No eran tres latinoamericanos: si bien dos de ellos efectivamente si lo eran (colombiano y peruano), el tercero no, el de la gran sonrisa llena de hojas de coca picada era Eneko, un vasco que supo tener algunos emprendimientos de restaurantes gourmet pero que ya no, ahora había comprendido que lo mejor era viajar sin un peso en el bolsillo. Eneko no solo no tiene dinero sino que tampoco lo busca. Simplemente duerme donde se lo permitan (con una gran tolerancia a los mosquitos) y come lo que le regalen las mamitas del mercado, normalmente verduras que hierve en una pequeña olla sobre un fogón hecho de ramas y maderas de cajón. Eneko hace una gran apología de su estilo de vida que transmite con sonrisa serena y ojos abiertos.
A pesar del calor aplastante, decidimos seguir las intricadas indicaciones de los hippies: unas cuadras hacia el río, un cartel, un camino serpenteante, varias calles de tierra, una leve curva hacia la derecha y otra hacia la izquierda. Reconocimos la casa por las carpas desvencijadas de proporciones poco armónicas, costuras chinas y colores brillantes apagados por muchos días a la intemperie, carpas latinoamericanas. Esperamos un par de horas por ahí hasta que llegaron los dueños de la casa, Tita y Jorge, que nos recibieron muy bien (primero un poco desconfiados, pero luego muy bien). Dijeron que podíamos acampar donde quisiéramos en el terreno de su rancho pero que tengamos cuidado con nuestras pertenencias porque estábamos, por casualidad, entre dos puntos de venta de pasta base. Después nos dijeron que para bañarnos podíamos ir a la casa de un primo de Tita, o al río, al Madre de Dios, pero con cuidado con las rayas y las anguilas eléctricas. Vane eligió bañarse con los parientes y yo me saqué la pasta de sudor y tierra en el río de bordes abruptos, sosteniéndome de una canoa para que no me llevara la corriente. El único problema de nuestro hospedaje era que para ir al baño solo había una letrina y estaba inundada, tenía soretes flotando y el borde del “agua” llegaba a la suela de las zapatillas. Decidimos que pasaríamos una noche ahí y luego seguiríamos hacia Cusco.
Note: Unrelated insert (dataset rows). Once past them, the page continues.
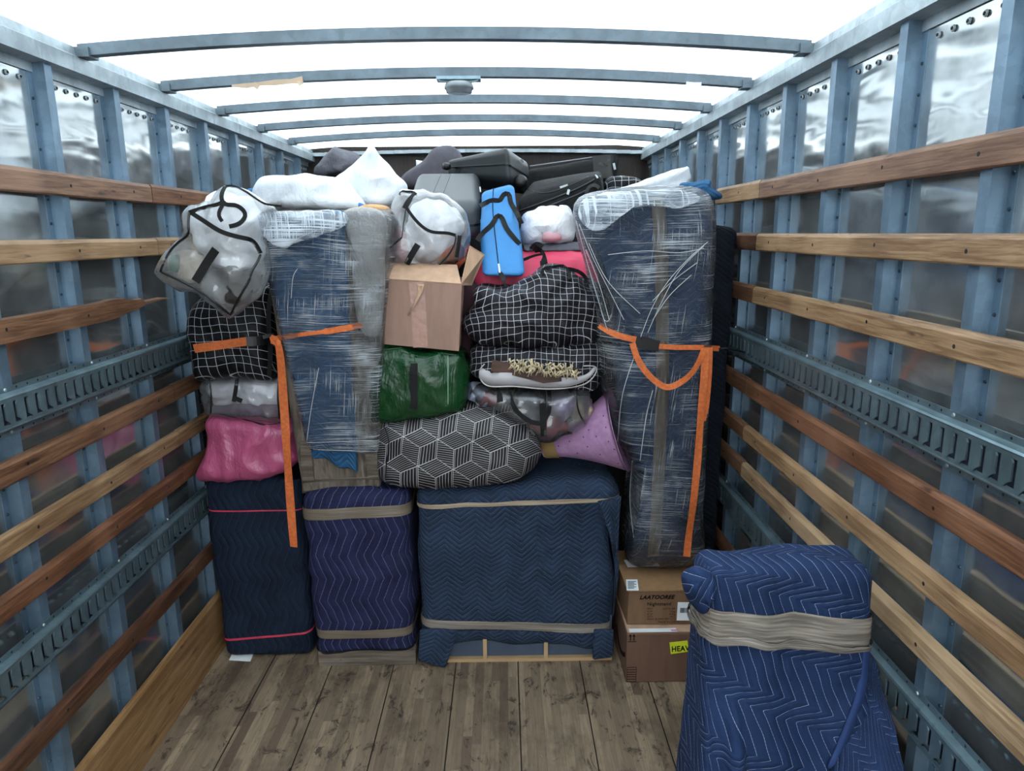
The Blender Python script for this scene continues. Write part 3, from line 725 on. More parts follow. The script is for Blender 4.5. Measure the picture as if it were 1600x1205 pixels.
# ---- cabinet A : dark quilt with red bands (floor, left)
A0 = SBox([Vector((-1.178, 2.99, .90)), Vector((-.742, 2.99, .90)), Vector((-.752, 3.0, .0)), Vector((-1.165, 3.0, .0))], depth=.42, rnd=.04, bulge=(.01, .01, .01), n=26)
t = thing('wrapped_cabinet', 'tall dark navy quilted cabinet tied with two thin red bands by the left wall', 'cabinet', (-.95, 3.2, 0))
mA = A0.mesh(); displace(mA, [(.008, (4, 4, 7), 0), (.004, (14, 14, 30), 0)]); mA.build('quilted_blanket', MAT['q_dark'], t, True)
A0.band(.66, .675, .002, .0, mA.bvh()).build('red_band', MAT['redband'], t)
A0.band(-.76, -.735, .002, .035, mA.bvh()).build('red_band', MAT['redband'], t)
bvA = mA.bvh()
# ---- cabinet B : violet quilt, two tan tapes, grey wood base
B0 = SBox([Vector((-.722, 2.92, .862)), Vector((-.252, 2.92, .862)), Vector((-.262, 2.93, .058)), Vector((-.700, 2.93, .045))], depth=.42, rnd=.045, bulge=(.008, .012, .01), n=30)
t = thing('wrapped_cabinet', 'violet navy quilted cabinet with two wide tan tapes and a bare grey wooden foot', 'cabinet', (-.48, 3.1, 0))
mB = B0.mesh(); displace(mB, [(.010, (5, 5, 9), 0), (.010, (5, 3, 9, 3), 1), (.003, (20, 20, 20), 0)]); mB.build('quilted_blanket', MAT['q_purple'], t, True)
B0.band(.70, .83, .003, .02, mB.bvh()).build('packing_tape', MAT['tape'], t, True); B0.band(-.76, -.65, .003, .0, mB.bvh()).build('packing_tape', MAT['tape'], t, True)
B0.band(-.99, -.92, .003, .0, mB.bvh()).build('black_hem', MAT['black_web'], t, True)
mb = MB().box(-.70, -.246, 2.925, 3.33, 0, .075); mb.build('wooden_foot', MAT['greywood_h'], t, bevel=.003)
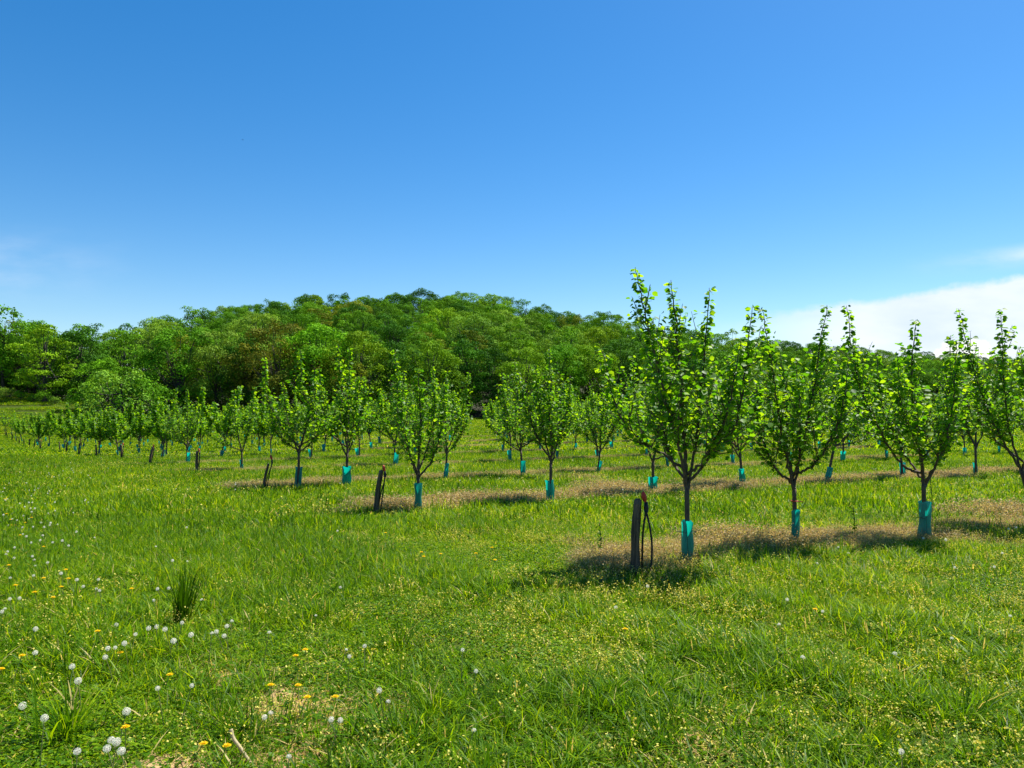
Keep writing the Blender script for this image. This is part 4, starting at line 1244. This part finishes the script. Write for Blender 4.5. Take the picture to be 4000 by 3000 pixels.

Pero no fue así, al día siguiente conseguimos alojarnos por couchsurfing y nos quedamos tres días más. Nuestro couch resultó ser un anfitrión de lujo. Era el capitán del Puerto. Nuestra habitación tenía camas con sábanas blancas impecables y el desayuno fue servido por el mayordomo.
Con el capitán charlamos de muchas cosas, entre ellas, de políticas de drogas. Yo le conté que escribía para una revista que militaba por la despenalización y él me contó cómo tenía que ir en lancha por los ríos de la selva disparando a los narcotraficantes. Fue una charla larga en la que, sorprendentemente, nos entendimos muy bien. Él nos contó su vida, cómo había llegado hasta ese punto, y nosotros le contamos la nuestra, como habíamos llegado hasta el punto delante de él.
A Cusco viajamos en un bus nocturno. Sé que es un camino de montaña largo y sinuoso, pero nosotros no nos enteramos de mucho, prácticamente nos dormimos en Puerto Maldonado y despertamos en la prolija y turística capital incaica. Pasamos tres días ahí, aprovechando un ofertón hotelero de temporada baja.
En el mercado de San Pedro, el mercado principal de la ciudad, se puede comprar hojas de coca, cactus alucinógenos y ayahuasca con tarjeta de crédito, un poco como para demostrar que dónde hay muchos turistas con plata se puede cambiar fácilmente la etiqueta de “droga” por la de “planta sagrada”.
Sin pasar por Machu Picchu (y no es que no creamos que no están buenas las ruinas, pero nos parecen muy infladas turísticamente, demasiada gente y demasiada artificialidad local), bajamos a la costa y seguimos en bus nocturno hacia Lima.
Tampoco nos quedamos mucho tiempo en la capital, sentimos que tres días fueron suficientes para la ciudad gris y seguimos viaje hacia las sierras en otro bus nocturno a Huaraz, donde tenemos un amigo, Carlo Brescia. Lo conocimos en el último Congreso de Arqueología de Argentina. Él es documentalista, docente, comunicador y consultor en desarrollo sostenible y conoce el wuachuma, el cactus visionario de los Andes, como pocas personas en el mundo. Nos invitó a una ceremonia.